This is Potawatomi land.

When my youngest daughter was in 5th grade at Andrew Jackson Elementary in the old Italian neighborhood (CPS last year changed the school’s name from that enslaver and killer of indigenous people to the World Language Academy) her teacher Mr. Lewis was the only teacher of indigenous descent in the system. He was Potawatomi. 

From her classroom on the top floor of the old school building off of Taylor Street on the near west side, Mr. Lewis would gather his students to the windows that faced east and point out the spot where on August 15, 1812, Potawatomis led by Siggenauk and Mad Sturgeon attacked Fort Dearborn.
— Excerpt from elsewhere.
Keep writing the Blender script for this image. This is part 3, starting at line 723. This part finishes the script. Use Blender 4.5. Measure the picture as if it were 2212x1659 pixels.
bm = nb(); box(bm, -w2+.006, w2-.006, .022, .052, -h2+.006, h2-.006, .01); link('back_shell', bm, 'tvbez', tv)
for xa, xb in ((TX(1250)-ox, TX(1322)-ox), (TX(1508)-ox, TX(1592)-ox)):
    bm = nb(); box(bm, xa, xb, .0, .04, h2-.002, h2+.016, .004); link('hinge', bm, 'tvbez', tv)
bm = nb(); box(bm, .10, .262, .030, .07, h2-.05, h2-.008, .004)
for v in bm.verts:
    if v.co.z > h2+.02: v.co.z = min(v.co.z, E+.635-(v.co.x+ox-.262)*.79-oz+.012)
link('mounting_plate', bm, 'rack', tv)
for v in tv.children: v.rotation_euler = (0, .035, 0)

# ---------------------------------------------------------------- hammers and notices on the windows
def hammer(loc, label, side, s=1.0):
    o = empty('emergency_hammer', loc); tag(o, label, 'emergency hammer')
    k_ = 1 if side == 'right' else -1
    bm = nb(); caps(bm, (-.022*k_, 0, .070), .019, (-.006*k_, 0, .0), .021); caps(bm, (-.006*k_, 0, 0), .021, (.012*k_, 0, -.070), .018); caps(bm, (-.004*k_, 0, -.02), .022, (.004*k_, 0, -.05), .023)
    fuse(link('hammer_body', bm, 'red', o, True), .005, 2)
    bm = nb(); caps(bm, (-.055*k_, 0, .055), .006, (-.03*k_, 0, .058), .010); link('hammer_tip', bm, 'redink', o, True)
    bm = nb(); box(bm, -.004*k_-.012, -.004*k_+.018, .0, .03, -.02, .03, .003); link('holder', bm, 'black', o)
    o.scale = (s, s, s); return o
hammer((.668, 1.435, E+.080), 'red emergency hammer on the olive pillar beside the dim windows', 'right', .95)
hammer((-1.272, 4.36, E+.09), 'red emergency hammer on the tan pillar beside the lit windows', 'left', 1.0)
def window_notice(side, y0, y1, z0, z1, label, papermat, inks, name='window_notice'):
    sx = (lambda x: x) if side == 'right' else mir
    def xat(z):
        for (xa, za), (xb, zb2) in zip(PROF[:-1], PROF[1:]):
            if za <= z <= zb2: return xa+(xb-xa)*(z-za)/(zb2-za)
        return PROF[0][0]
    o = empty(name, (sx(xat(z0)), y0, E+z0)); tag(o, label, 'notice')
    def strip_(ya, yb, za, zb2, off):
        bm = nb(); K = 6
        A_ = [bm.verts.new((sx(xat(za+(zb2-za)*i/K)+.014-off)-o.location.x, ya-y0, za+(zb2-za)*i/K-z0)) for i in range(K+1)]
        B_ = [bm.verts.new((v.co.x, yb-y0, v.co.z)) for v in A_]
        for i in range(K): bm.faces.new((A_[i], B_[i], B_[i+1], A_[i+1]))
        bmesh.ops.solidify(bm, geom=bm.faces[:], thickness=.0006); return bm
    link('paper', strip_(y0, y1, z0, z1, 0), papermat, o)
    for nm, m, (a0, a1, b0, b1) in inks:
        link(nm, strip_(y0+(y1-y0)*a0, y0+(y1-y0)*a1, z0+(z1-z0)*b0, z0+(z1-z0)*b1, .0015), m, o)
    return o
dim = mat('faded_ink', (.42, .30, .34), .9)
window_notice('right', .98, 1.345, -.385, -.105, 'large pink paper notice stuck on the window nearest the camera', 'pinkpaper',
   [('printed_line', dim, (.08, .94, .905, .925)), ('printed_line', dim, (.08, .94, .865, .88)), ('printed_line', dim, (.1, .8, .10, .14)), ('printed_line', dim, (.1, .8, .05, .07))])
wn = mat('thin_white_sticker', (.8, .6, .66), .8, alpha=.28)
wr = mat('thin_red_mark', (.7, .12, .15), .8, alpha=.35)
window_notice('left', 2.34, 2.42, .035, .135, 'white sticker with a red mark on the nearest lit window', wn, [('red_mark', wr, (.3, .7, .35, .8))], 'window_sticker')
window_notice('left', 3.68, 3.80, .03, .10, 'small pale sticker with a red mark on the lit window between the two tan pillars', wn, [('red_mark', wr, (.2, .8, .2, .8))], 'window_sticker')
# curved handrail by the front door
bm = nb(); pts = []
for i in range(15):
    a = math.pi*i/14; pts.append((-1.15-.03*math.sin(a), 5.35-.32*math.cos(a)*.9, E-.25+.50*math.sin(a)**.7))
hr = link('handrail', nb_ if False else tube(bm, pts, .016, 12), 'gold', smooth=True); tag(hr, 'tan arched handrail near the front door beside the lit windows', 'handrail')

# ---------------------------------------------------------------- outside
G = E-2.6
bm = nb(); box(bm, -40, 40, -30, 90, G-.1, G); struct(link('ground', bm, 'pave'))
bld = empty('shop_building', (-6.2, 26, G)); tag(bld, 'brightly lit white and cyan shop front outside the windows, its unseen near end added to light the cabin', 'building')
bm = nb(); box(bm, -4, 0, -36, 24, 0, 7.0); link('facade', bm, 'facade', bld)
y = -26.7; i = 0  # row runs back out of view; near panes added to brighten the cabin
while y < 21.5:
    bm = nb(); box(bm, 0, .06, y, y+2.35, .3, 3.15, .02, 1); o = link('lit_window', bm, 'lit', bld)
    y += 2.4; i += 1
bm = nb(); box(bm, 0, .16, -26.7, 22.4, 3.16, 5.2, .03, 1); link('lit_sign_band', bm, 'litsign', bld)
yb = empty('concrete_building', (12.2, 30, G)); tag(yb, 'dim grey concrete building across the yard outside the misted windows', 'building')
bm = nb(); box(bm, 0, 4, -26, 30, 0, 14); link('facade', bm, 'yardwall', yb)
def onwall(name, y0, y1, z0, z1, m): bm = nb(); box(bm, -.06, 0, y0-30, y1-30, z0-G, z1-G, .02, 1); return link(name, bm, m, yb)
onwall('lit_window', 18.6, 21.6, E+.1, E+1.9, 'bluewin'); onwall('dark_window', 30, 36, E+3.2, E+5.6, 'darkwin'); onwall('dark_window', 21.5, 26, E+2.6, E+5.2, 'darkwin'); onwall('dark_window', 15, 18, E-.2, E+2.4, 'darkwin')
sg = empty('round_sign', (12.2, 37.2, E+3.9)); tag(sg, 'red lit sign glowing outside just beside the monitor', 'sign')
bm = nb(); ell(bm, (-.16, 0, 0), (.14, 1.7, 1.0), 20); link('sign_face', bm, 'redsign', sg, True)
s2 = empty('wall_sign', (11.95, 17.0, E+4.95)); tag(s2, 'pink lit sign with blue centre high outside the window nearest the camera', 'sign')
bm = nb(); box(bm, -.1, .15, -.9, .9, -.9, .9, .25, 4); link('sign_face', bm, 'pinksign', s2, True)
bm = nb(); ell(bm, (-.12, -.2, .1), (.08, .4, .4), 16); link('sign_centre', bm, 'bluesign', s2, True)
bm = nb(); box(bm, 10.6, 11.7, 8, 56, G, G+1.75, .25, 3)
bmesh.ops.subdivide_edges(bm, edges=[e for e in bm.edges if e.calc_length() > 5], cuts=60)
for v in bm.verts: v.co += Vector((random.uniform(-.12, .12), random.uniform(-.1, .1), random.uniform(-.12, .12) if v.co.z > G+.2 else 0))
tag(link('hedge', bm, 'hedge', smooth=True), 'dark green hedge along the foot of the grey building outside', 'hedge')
More than 50 Americans and about 15 Potawatomi were killed in the lakefront battle, which took place near Burnham Park. It was Chicago history taught by a descendent of the original people who lived here and when he said, “We attacked the garrison,” he didn’t mean the United States did the attacking.

Today they would call that Critical Race Theory. 

I call it history. 

Mr. Lewis died in 2015.

3 thoughts on “This is Potawatomi land.

  1. Must have been an extremely tall school building if they could see Fort Sheridan all the way from the West Side.

  2. Thanks for the catch, Mellowjohn. I meant to say Fort Dearborn (now corrected) which stood near what is now Michigan Avenue and the river. The lakefront is easily seen from the school’s top floor.